Dataset rows:
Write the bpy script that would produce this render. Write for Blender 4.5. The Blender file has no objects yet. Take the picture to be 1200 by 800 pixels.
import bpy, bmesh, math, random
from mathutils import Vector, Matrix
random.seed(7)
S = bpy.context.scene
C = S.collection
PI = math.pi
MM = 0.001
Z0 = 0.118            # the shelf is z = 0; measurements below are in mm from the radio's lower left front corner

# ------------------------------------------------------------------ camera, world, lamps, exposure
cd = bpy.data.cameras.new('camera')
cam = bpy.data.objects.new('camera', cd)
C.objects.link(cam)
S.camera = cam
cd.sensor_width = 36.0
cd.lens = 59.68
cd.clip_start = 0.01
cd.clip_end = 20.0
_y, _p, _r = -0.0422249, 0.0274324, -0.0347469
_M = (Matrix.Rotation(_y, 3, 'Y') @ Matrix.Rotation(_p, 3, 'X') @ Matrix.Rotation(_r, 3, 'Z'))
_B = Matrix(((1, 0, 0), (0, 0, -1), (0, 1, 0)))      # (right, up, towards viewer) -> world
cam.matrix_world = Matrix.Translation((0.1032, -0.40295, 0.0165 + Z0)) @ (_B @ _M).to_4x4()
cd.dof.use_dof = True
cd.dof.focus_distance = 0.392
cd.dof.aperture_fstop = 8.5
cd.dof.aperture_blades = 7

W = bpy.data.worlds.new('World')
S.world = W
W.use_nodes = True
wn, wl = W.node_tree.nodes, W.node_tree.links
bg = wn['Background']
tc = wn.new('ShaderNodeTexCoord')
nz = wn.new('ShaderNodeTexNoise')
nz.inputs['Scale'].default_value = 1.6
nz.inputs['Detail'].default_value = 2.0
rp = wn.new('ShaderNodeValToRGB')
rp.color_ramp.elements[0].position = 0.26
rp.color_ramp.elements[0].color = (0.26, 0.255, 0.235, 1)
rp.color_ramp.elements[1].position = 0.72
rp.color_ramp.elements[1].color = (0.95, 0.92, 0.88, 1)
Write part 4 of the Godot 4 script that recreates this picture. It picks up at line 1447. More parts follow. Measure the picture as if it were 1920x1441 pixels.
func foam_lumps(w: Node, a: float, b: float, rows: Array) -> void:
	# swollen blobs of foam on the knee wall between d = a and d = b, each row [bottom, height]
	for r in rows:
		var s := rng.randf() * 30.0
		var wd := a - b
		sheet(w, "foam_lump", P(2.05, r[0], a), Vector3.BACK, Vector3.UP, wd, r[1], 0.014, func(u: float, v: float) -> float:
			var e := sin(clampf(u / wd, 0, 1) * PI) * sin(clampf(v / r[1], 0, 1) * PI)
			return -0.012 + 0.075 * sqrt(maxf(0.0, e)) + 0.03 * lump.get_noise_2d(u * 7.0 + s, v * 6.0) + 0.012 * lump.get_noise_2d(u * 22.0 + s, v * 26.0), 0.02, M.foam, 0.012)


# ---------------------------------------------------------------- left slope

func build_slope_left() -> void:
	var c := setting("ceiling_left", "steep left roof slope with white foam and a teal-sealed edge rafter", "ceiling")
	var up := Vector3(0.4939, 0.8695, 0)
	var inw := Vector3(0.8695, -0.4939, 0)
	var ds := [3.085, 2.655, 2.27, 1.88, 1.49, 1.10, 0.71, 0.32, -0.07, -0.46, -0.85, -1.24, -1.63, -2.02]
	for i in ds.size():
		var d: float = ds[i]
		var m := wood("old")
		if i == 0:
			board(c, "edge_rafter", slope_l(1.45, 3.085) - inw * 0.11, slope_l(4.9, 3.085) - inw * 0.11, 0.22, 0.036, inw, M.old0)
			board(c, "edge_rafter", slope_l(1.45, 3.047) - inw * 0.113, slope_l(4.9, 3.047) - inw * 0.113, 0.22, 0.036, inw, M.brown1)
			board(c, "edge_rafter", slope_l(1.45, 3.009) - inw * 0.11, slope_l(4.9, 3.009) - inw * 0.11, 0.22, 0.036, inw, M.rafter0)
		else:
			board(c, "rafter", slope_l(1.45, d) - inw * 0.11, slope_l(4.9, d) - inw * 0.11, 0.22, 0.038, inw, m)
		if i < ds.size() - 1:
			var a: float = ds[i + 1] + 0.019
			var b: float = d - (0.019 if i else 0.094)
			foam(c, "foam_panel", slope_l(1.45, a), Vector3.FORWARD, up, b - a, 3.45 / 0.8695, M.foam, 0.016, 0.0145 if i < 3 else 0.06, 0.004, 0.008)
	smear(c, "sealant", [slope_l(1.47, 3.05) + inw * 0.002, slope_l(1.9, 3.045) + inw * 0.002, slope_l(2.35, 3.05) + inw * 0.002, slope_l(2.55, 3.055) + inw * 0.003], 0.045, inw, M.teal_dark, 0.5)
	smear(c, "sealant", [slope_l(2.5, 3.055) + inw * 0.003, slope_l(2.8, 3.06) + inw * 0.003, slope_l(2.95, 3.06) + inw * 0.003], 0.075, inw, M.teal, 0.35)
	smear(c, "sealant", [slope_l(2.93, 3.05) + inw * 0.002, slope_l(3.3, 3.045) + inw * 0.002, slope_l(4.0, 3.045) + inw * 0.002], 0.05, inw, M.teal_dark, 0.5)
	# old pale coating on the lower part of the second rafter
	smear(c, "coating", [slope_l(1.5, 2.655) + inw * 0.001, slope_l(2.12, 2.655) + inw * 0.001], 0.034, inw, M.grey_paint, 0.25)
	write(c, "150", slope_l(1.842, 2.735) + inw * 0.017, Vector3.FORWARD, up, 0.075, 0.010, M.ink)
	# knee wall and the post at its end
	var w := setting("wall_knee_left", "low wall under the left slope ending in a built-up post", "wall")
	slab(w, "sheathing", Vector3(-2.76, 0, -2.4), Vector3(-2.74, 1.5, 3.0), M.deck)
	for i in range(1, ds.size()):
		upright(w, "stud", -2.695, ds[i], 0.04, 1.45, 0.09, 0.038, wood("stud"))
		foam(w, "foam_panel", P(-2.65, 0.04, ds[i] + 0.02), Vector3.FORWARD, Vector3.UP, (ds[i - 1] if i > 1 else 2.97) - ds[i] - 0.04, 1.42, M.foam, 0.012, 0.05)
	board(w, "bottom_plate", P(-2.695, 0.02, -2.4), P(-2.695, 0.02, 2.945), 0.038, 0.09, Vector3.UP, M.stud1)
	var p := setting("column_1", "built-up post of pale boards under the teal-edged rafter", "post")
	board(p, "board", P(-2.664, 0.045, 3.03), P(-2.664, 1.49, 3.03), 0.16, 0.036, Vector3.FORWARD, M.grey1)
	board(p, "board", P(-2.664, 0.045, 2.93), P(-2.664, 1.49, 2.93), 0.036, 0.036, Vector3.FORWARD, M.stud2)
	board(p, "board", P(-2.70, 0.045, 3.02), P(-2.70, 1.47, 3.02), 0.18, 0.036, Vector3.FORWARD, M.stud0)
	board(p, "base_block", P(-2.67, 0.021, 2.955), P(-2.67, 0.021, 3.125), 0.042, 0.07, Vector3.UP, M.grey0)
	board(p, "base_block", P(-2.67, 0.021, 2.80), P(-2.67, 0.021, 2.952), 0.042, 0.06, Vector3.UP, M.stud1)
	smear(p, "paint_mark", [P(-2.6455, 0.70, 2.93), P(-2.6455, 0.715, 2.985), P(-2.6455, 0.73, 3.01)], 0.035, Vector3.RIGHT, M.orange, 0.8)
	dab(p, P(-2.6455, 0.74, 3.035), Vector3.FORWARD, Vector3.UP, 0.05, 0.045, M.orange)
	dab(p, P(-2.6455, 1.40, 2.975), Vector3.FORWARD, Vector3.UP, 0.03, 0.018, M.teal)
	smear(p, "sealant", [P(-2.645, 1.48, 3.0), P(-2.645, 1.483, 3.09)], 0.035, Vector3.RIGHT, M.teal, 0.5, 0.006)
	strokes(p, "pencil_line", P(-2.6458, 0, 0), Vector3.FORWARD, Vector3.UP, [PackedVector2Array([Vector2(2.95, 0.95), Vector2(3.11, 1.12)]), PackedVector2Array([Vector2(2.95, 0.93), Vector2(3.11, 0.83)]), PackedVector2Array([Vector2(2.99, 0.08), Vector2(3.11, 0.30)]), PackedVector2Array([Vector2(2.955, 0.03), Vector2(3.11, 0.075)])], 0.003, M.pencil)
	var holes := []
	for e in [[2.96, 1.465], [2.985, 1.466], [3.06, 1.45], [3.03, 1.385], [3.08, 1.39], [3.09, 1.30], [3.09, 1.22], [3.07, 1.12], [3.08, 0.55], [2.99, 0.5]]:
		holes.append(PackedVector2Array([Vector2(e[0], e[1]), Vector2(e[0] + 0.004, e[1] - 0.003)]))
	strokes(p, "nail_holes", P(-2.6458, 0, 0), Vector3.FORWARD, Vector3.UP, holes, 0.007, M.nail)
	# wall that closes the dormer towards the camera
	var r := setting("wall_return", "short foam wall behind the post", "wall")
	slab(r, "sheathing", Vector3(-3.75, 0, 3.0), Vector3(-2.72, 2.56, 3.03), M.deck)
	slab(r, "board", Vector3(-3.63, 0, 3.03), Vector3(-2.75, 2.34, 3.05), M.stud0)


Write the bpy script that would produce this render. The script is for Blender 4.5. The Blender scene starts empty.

Set exercise:
Repeat the lines from the first one in the records through the line containing "rp.color_ramp.elements[1].color = (0.95, 0.92, 0.88, 1)", exactly as written, and nothing else.

Correct output:
Write the bpy script that would produce this render. Write for Blender 4.5. The Blender file has no objects yet. Take the picture to be 1200 by 800 pixels.
import bpy, bmesh, math, random
from mathutils import Vector, Matrix
random.seed(7)
S = bpy.context.scene
C = S.collection
PI = math.pi
MM = 0.001
Z0 = 0.118            # the shelf is z = 0; measurements below are in mm from the radio's lower left front corner

# ------------------------------------------------------------------ camera, world, lamps, exposure
cd = bpy.data.cameras.new('camera')
cam = bpy.data.objects.new('camera', cd)
C.objects.link(cam)
S.camera = cam
cd.sensor_width = 36.0
cd.lens = 59.68
cd.clip_start = 0.01
cd.clip_end = 20.0
_y, _p, _r = -0.0422249, 0.0274324, -0.0347469
_M = (Matrix.Rotation(_y, 3, 'Y') @ Matrix.Rotation(_p, 3, 'X') @ Matrix.Rotation(_r, 3, 'Z'))
_B = Matrix(((1, 0, 0), (0, 0, -1), (0, 1, 0)))      # (right, up, towards viewer) -> world
cam.matrix_world = Matrix.Translation((0.1032, -0.40295, 0.0165 + Z0)) @ (_B @ _M).to_4x4()
cd.dof.use_dof = True
cd.dof.focus_distance = 0.392
cd.dof.aperture_fstop = 8.5
cd.dof.aperture_blades = 7

W = bpy.data.worlds.new('World')
S.world = W
W.use_nodes = True
wn, wl = W.node_tree.nodes, W.node_tree.links
bg = wn['Background']
tc = wn.new('ShaderNodeTexCoord')
nz = wn.new('ShaderNodeTexNoise')
nz.inputs['Scale'].default_value = 1.6
nz.inputs['Detail'].default_value = 2.0
rp = wn.new('ShaderNodeValToRGB')
rp.color_ramp.elements[0].position = 0.26
rp.color_ramp.elements[0].color = (0.26, 0.255, 0.235, 1)
rp.color_ramp.elements[1].position = 0.72
rp.color_ramp.elements[1].color = (0.95, 0.92, 0.88, 1)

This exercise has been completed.